We already have protected categories defined. You can take issue with the process but it's not a new thing. And no I don't think that when powerful interests have committed eugenics campaigns and taken the vote away from certain groups of people that those groups have more political power. As for how it will go in the future, it's of course possible that it will be abused and there will have to be accountability. But so far it's looking OK and that gives me some hope. It's not like women voted to give themselves the vote, or black people overpowered white people to get schools desegregated etc.


>powerful interests have committed eugenics campaigns and taken the vote away from certain groups of people

yes they /had/ political power which is exactly why they could pass legislation to oppress those groups.

Who do you think has more political power in the United States today, the Congressional Black Caucus, or Richard Spenser and the Alt-Right?

note: This is not an endorsement of racist policies or an argument that the Alt-Right should have more political power, but an example showing that protected groups have more political power than racist groups, which is exactly why we have legislation to protect the protected groups!


"Who do you think has more political power in the United States today, the Congressional Black Caucus, or Richard Spenser and the Alt-Right?"

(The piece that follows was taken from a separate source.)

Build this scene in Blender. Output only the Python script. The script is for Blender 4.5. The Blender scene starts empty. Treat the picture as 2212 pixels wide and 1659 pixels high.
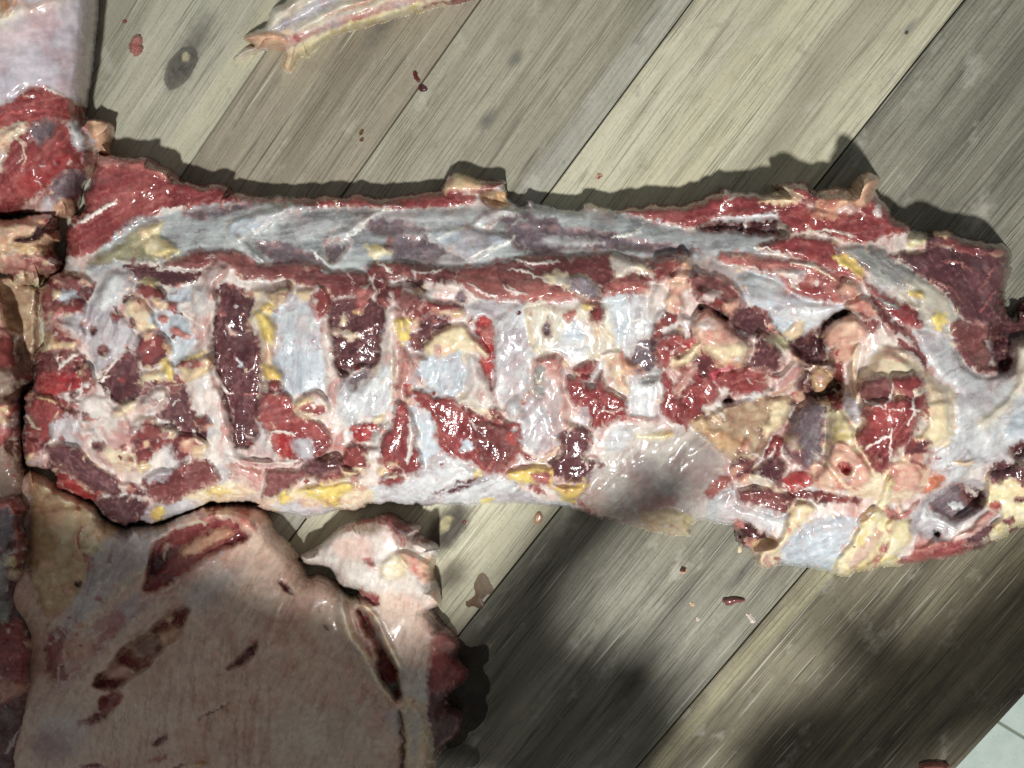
import bpy, math
import numpy as np
from mathutils import Matrix, Vector

sc = bpy.context.scene
COL = sc.collection

# ------------------------------------------------------------------ camera
# trace units: the picture is 2212 x 1659 units; 26 mm equivalent phone lens
FW, FH = 2212.0, 1659.0
FOC = 26.0 / 36.0 * FW
DIST = 0.60
TILT = math.radians(6.7)
fwd = np.array([-0.6 * math.sin(TILT), -0.8 * math.sin(TILT), -math.cos(TILT)])
rgt = np.cross(fwd, np.array([0.0, 1.0, 0.0])); rgt /= np.linalg.norm(rgt)
upv = np.cross(rgt, fwd)
CPOS = -fwd * DIST
cam = bpy.data.cameras.new('camera')
cam.lens = 26.0; cam.sensor_width = 36.0; cam.clip_start = 0.02; cam.clip_end = 20.0
cam_ob = bpy.data.objects.new('camera', cam); COL.objects.link(cam_ob)
cam_ob.matrix_world = Matrix(((rgt[0], upv[0], -fwd[0], CPOS[0]), (rgt[1], upv[1], -fwd[1], CPOS[1]),
                              (rgt[2], upv[2], -fwd[2], CPOS[2]), (0, 0, 0, 1)))
sc.camera = cam_ob

# ------------------------------------------------------------------ light
world = bpy.data.worlds.new('World'); sc.world = world; world.use_nodes = True
bg = world.node_tree.nodes['Background']
bg.inputs[0].default_value = (0.96, 1.0, 0.98, 1); bg.inputs[1].default_value = 0.19
LAMP = np.array([0.06, -0.52, 1.25])
lp = bpy.data.lights.new('ceiling_lamp', 'POINT'); lp.energy = 88.0; lp.shadow_soft_size = 0.034
lp.color = (1.0, 0.99, 0.96)
lo = bpy.data.objects.new('ceiling_lamp', lp); COL.objects.link(lo); lo.location = LAMP
sc.view_settings.view_transform = 'Standard'; sc.view_settings.look = 'None'
sc.view_settings.exposure = 0.0; sc.view_settings.gamma = 1.0

# ------------------------------------------------------------------ tracing helpers
TILES = {'F': (0, 0, 1.0)}
for r_, y0_ in (('A', 0), ('B', 800), ('C', 1500), ('D', 2124)):
    for c_, x0_ in (('1', 0), ('2', 1000), ('3', 2000), ('4', 2832)):
        TILES[r_ + c_] = (x0_ * FW / 4032, y0_ * FW / 4032, 1200.0 / 4032.0)

def P(s):
    t = TILES['F']; out = []
    for tok in s.split():
        if tok in TILES: t = TILES[tok]
        else:
            a, b = tok.split(',')
            out.append((t[0] + float(a) * t[2], t[1] + float(b) * t[2]))
    return np.array(out)

def smooth(p, closed=True, n=4):
    m = len(p); out = []
    for i in range(m if closed else m - 1):
        if closed: a, b, c, d = p[i - 1], p[i], p[(i + 1) % m], p[(i + 2) % m]
        else: a, b, c, d = p[max(i - 1, 0)], p[i], p[i + 1], p[min(i + 2, m - 1)]
        for k in range(n):
            t = k / n
            out.append(0.5 * ((2 * b) + (c - a) * t + (2 * a - 5 * b + 4 * c - d) * t * t + (3 * b - a - 3 * c + d) * t ** 3))
    if not closed: out.append(p[-1])
    return np.array(out)

def sdf(p, U, V):
    """signed distance to a closed polygon, negative inside"""
    d2 = np.full(U.shape, 1e12, np.float32); ins = np.zeros(U.shape, bool)
    q = np.roll(p, -1, 0)
    for (x0, y0), (x1, y1) in zip(p, q):
        dx, dy = x1 - x0, y1 - y0; L = dx * dx + dy * dy
        if L < 1e-9: continue
        t = np.clip(((U - x0) * dx + (V - y0) * dy) / L, 0, 1)
        d2 = np.minimum(d2, (U - x0 - t * dx) ** 2 + (V - y0 - t * dy) ** 2)
        if y0 != y1:
            ins ^= ((y0 > V) != (y1 > V)) & (U < dx * (V - y0) / dy + x0)
    d = np.sqrt(d2)
    return np.where(ins, -d, d)

def linedist(p, U, V):
    d2 = np.full(U.shape, 1e12, np.float32); tt = np.zeros(U.shape, np.float32)
    n = len(p) - 1
    for i in range(n):
        x0, y0 = p[i]; x1, y1 = p[i + 1]
        dx, dy = x1 - x0, y1 - y0; L = max(dx * dx + dy * dy, 1e-9)
        t = np.clip(((U - x0) * dx + (V - y0) * dy) / L, 0, 1)
        d = (U - x0 - t * dx) ** 2 + (V - y0 - t * dy) ** 2
        m = d < d2
        d2 = np.where(m, d, d2); tt = np.where(m, (i + t) / n, tt)
    return np.sqrt(d2), tt

_tab = {}
def vn(x, y, seed):
    if seed not in _tab: _tab[seed] = np.random.RandomState(seed).rand(128, 128).astype(np.float32)
    T = _tab[seed]
    xi = np.floor(x).astype(np.int32); yi = np.floor(y).astype(np.int32)
    fx = (x - xi).astype(np.float32); fy = (y - yi).astype(np.float32)
    fx = fx * fx * fx * (fx * (fx * 6 - 15) + 10); fy = fy * fy * fy * (fy * (fy * 6 - 15) + 10)
    x0 = xi & 127; x1 = (xi + 1) & 127; y0 = yi & 127; y1 = (yi + 1) & 127
    a = T[y0, x0]; b = T[y0, x1]; c = T[y1, x0]; d = T[y1, x1]
    return (a + (b - a) * fx) * (1 - fy) + (c + (d - c) * fx) * fy

def fbm(U, V, wl, seed, octv=3, ang=0.0, st=1.0, gain=0.55):
    """noise in about -1..1; st stretches it along the direction ang (degrees, picture up)"""
    a = math.radians(ang); ca, sa = math.cos(a), -math.sin(a)
    X = (U * ca + V * sa) / st; Y = -U * sa + V * ca
    tot = 0; amp = 1.0; s = 0.0; w = wl
    for o in range(octv):
        tot = tot + amp * (vn(X / w + 17.3 * o, Y / w + 9.1 * o, (seed * 7 + o) % 997) - 0.5) * 2
        s += amp * amp; amp *= gain; w *= 0.5
    return np.clip(tot / math.sqrt(s) * 1.25, -1.6, 1.6)

def lin(c):
    c = np.asarray(c, np.float32) / 255.0
    return np.where(c <= 0.04045, c / 12.92, ((c + 0.055) / 1.055) ** 2.4).astype(np.float32)

def mix(a, b, t):
    t = np.clip(t, 0, 1)[..., None]
    return a * (1 - t) + b * t

def sstep(a, b, x):
    t = np.clip((x - a) / (b - a), 0, 1); return t * t * (3 - 2 * t)

# ------------------------------------------------------------------ tissues: colour, relief in mm, wetness
MUS = {'dark': ((90, 54, 58), (68, 40, 45), (114, 78, 81)), 'red': ((138, 64, 64), (104, 44, 47), (168, 104, 99)),
       'pink': ((168, 104, 98), (140, 76, 73), (202, 154, 142)), 'brown': ((118, 66, 65), (92, 48, 50), (146, 100, 96)),
       'bright': ((160, 54, 56), (124, 38, 42), (184, 96, 90)), 'purple': ((116, 103, 109), (92, 77, 84), (156, 150, 154)),
       'deep': ((68, 36, 39), (48, 24, 27), (98, 60, 59))}
MEM = {'white': ((198, 199, 200), (152, 142, 146), (226, 226, 225)), 'blue': ((187, 195, 201), (152, 152, 162), (214, 218, 220)),
       'lilac': ((186, 182, 185), (148, 136, 141), (212, 208, 209)), 'silver': ((170, 175, 176), (122, 118, 121), (202, 206, 204)),
       'olive': ((152, 147, 120), (114, 102, 82), (188, 183, 148)), 'cream': ((209, 202, 185), (182, 166, 152), (226, 222, 208)), 'pearl': ((206, 198, 189), (176, 158, 153), (224, 219, 213)),
       'grey': ((138, 137, 134), (102, 92, 92), (176, 177, 171)), 'skin': ((211, 184, 166), (190, 154, 140), (224, 204, 188))}
FAS = {'white': ((214, 204, 197), (190, 152, 144), (230, 223, 216)), 'pink': ((196, 162, 153), (168, 110, 104), (218, 198, 188)),
       'cream': ((217, 202, 172), (200, 164, 142), (230, 220, 196))}
FAT = {'cream': ((217, 200, 165), (202, 162, 140), (228, 217, 186)), 'yellow': ((220, 198, 116), (204, 172, 106), (226, 208, 136)),
       'pale': ((219, 208, 170), (208, 188, 128), (230, 222, 198)), 'pink': ((206, 164, 146), (184, 114, 106), (224, 197, 168)),
       'tan': ((194, 164, 126), (172, 132, 100), (210, 186, 150)), 'peach': ((206, 166, 138), (188, 132, 114), (220, 191, 160)),
       'brown': ((160, 134, 110), (132, 94, 84), (198, 182, 152))}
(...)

Considering the White House is full of people who support Spencer and the alt-right, and this country still gets super riled up when black men peacefully and quietly ask the police to stop murdering them, I'm probably not going to go with the Congressional Black Caucus.


>Considering the White House is full of people who support Spencer and the alt-right,

[citation needed]


How about the actions of this administration? How about refusing to condemn the actions of the marchers in Charlottesville? How about separating parents from their children at the border? How about the Muslim Ban?

The actions are directly in line with what the alt-right has been asking for.


That is a YUGE stretch.


I disagree with your definition (I don't think it has to do with history, or with a subjectively-chosen list of characteristics). I guess my morality is different, i.e. we're taking sides.

But regardless, parent used "hate speech directed at an absolute monarchy" which doesn't fit into any of your categories and is clearly an oppressive abuse of the overall concept. Quite immoral, if you ask me.


But if they're making specific threats, that would be illegal even under US law already.


> trying to potentially incite a revolution certainly seems to classify as hate speech

How's that? Inciting violence can be a crime, but it's not hate speech, it's a different crime.

Saying critical things about a political regime can be a crime, in an oppressive country, but again, it's not hate speech.

Wikipedia's working definition seems about right:

> Hate speech is speech that attacks a person or group on the basis of attributes such as race, religion, ethnic origin, national origin, sex, disability, sexual orientation, or gender identity.


>trying to potentially incite a revolution certainly seems to classify as hate speech.

I don't see this as any type of hate speech, especially if it's a peaceful revolution. If that many people decide to change things peacefully, isnt that just democracy? A hypothetical: Near 100% of non-essential people in jobs just stopping going to work is not really violent and at that point it would likely be police/government getting violent against their own people for not working. A revolution can mean a lot of things.